** BEGIN **

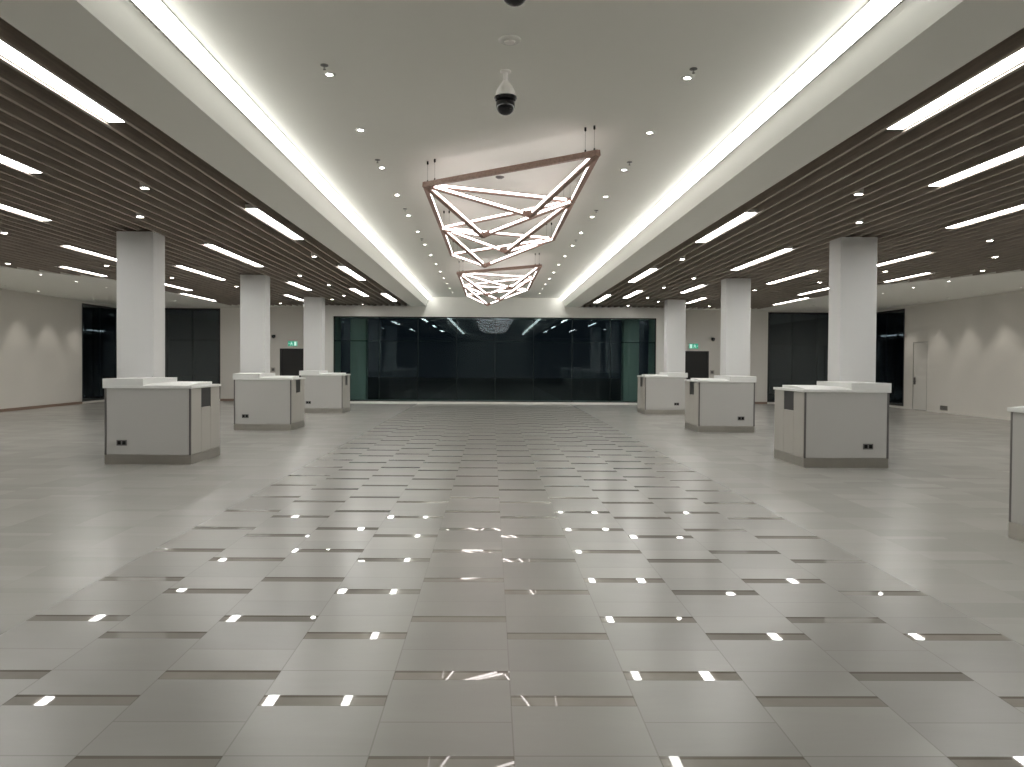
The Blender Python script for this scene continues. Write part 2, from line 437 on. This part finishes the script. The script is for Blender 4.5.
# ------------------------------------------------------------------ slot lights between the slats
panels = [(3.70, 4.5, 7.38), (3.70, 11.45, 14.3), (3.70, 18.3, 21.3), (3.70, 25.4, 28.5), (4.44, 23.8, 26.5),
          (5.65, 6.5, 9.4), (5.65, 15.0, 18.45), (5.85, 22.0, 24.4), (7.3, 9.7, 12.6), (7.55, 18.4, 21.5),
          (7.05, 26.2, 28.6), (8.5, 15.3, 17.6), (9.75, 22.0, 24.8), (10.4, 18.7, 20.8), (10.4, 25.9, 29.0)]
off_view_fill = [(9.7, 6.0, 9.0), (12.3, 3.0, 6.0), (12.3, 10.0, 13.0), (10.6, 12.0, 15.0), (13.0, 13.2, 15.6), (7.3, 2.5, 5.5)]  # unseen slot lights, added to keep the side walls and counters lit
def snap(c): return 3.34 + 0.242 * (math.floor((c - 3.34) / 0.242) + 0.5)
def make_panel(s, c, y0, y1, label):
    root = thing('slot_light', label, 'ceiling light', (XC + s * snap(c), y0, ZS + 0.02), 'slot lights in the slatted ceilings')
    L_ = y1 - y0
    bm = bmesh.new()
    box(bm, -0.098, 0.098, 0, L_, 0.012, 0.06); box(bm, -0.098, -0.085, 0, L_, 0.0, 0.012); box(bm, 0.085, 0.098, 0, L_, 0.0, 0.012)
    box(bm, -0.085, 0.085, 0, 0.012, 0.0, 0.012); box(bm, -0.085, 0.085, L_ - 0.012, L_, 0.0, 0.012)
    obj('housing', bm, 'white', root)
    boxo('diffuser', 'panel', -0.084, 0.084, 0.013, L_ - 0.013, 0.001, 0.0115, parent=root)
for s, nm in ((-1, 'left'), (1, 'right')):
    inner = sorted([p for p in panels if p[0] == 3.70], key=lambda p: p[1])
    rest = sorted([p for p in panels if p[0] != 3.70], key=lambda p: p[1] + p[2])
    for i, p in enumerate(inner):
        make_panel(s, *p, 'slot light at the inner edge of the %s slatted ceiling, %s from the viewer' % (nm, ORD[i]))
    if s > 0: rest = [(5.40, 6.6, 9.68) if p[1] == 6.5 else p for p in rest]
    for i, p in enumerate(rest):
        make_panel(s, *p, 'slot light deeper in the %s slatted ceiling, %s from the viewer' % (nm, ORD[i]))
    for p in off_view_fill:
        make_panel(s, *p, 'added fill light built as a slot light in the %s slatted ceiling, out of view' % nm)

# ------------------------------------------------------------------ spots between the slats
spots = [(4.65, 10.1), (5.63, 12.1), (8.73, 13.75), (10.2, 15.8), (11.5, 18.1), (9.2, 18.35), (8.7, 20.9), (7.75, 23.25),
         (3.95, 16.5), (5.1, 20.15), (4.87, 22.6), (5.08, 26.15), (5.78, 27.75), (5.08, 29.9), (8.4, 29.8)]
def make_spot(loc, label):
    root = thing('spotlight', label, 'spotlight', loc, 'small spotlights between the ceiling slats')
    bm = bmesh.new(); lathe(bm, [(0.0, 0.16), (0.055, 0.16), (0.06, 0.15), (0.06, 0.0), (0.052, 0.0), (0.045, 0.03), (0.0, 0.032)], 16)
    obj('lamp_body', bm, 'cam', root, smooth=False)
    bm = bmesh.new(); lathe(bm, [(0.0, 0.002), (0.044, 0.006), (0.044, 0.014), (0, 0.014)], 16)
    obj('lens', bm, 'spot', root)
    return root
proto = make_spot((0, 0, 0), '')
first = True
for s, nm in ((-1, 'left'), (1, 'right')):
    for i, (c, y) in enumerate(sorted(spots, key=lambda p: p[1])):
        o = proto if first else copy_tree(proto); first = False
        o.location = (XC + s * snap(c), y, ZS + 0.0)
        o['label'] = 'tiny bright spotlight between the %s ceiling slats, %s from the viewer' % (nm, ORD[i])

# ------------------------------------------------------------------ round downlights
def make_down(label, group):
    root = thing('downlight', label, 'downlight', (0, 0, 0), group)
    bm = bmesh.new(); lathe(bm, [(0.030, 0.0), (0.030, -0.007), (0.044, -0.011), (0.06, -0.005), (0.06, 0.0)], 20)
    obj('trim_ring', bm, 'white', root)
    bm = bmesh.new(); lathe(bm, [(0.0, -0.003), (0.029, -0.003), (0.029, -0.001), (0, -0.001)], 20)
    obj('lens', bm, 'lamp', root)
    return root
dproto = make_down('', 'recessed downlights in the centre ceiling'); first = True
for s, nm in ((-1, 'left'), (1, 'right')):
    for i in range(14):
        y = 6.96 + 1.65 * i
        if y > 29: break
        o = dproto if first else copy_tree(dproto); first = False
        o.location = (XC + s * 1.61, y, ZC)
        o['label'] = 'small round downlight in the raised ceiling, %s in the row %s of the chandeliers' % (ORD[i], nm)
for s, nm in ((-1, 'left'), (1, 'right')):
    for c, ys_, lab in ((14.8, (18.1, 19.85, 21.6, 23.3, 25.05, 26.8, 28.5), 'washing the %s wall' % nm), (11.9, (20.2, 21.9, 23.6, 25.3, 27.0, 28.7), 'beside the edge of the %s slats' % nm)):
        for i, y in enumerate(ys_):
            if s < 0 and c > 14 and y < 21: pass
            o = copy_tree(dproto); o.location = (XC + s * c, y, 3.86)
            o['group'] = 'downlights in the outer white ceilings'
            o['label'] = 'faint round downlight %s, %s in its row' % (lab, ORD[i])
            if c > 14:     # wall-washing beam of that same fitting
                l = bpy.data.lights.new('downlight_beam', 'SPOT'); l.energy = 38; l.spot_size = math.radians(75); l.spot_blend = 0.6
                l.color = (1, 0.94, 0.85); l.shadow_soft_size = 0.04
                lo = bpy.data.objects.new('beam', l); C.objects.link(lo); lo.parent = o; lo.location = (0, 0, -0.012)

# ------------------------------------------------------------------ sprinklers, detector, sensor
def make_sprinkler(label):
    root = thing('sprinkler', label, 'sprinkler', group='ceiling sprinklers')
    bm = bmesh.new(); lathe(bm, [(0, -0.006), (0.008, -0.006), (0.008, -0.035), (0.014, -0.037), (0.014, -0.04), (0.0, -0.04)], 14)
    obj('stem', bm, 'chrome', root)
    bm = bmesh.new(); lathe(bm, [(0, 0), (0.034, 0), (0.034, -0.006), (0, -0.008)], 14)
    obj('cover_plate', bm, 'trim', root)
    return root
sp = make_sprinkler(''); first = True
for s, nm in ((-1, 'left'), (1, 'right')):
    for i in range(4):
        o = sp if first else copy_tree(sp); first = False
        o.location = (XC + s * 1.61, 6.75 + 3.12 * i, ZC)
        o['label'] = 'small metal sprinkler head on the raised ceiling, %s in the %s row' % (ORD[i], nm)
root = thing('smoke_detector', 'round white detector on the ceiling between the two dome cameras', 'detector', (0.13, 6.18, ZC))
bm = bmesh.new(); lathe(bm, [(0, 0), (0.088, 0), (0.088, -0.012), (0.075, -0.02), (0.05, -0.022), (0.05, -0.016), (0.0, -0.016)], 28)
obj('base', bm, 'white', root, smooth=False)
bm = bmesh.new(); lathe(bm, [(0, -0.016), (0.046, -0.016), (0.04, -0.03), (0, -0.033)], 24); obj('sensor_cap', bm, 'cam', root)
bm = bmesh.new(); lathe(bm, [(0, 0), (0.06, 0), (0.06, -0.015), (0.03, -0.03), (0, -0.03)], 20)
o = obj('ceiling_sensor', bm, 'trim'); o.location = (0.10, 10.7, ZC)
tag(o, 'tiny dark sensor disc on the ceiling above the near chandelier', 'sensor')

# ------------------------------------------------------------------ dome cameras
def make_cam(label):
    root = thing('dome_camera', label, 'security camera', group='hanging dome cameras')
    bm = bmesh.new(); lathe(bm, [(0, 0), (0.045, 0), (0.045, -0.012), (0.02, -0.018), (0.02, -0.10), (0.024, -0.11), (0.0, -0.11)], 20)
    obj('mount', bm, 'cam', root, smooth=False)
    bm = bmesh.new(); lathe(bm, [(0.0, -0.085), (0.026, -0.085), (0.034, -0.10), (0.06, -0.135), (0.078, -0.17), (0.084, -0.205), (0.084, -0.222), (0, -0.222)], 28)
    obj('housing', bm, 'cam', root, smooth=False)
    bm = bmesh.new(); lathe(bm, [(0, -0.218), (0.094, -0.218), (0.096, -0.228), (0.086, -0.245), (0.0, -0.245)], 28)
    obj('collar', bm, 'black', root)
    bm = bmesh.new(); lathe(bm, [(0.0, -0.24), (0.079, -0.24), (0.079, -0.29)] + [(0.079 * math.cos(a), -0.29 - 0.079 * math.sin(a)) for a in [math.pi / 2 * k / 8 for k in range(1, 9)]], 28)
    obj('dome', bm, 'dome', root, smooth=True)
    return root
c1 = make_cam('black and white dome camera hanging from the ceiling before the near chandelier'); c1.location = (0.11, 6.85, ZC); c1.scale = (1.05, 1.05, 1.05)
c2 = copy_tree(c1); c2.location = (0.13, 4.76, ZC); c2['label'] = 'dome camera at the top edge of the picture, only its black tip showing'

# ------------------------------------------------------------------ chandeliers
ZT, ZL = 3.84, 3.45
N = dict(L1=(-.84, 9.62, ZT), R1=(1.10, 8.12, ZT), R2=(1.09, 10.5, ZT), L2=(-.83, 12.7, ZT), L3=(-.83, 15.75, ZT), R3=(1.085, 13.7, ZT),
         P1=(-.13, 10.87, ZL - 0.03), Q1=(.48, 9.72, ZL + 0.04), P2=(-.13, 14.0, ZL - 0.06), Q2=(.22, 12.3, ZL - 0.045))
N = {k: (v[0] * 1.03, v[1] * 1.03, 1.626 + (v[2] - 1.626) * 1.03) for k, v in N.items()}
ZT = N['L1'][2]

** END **
** BEGIN **

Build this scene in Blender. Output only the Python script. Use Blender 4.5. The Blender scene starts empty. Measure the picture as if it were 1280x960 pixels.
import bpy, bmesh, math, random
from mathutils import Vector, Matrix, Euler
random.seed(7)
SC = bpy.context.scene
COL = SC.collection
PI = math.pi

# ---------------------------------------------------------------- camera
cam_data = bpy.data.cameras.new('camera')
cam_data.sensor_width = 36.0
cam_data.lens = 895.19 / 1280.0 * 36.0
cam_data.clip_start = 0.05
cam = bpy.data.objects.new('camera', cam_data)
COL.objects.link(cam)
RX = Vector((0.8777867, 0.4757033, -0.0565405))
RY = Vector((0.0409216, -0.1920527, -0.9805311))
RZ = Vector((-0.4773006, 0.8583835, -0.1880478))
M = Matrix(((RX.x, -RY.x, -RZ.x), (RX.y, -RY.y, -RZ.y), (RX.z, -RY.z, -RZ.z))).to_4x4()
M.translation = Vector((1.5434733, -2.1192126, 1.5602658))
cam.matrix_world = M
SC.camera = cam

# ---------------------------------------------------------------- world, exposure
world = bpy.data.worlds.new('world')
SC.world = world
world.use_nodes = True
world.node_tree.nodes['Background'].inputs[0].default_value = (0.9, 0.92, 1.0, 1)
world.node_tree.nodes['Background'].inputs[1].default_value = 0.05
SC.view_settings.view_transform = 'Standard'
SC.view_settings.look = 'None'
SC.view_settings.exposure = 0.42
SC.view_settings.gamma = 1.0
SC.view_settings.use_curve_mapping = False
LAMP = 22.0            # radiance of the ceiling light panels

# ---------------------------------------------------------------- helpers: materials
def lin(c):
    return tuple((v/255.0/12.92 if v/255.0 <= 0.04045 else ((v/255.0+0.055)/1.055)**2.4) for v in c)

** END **

* EXERCISE DIRECTIONS
Pull out all lines containing "only".

* WORKED SOLUTION
c2 = copy_tree(c1); c2.location = (0.13, 4.76, ZC); c2['label'] = 'dome camera at the top edge of the picture, only its black tip showing'
Build this scene in Blender. Output only the Python script. Use Blender 4.5. The Blender scene starts empty. Measure the picture as if it were 1280x960 pixels.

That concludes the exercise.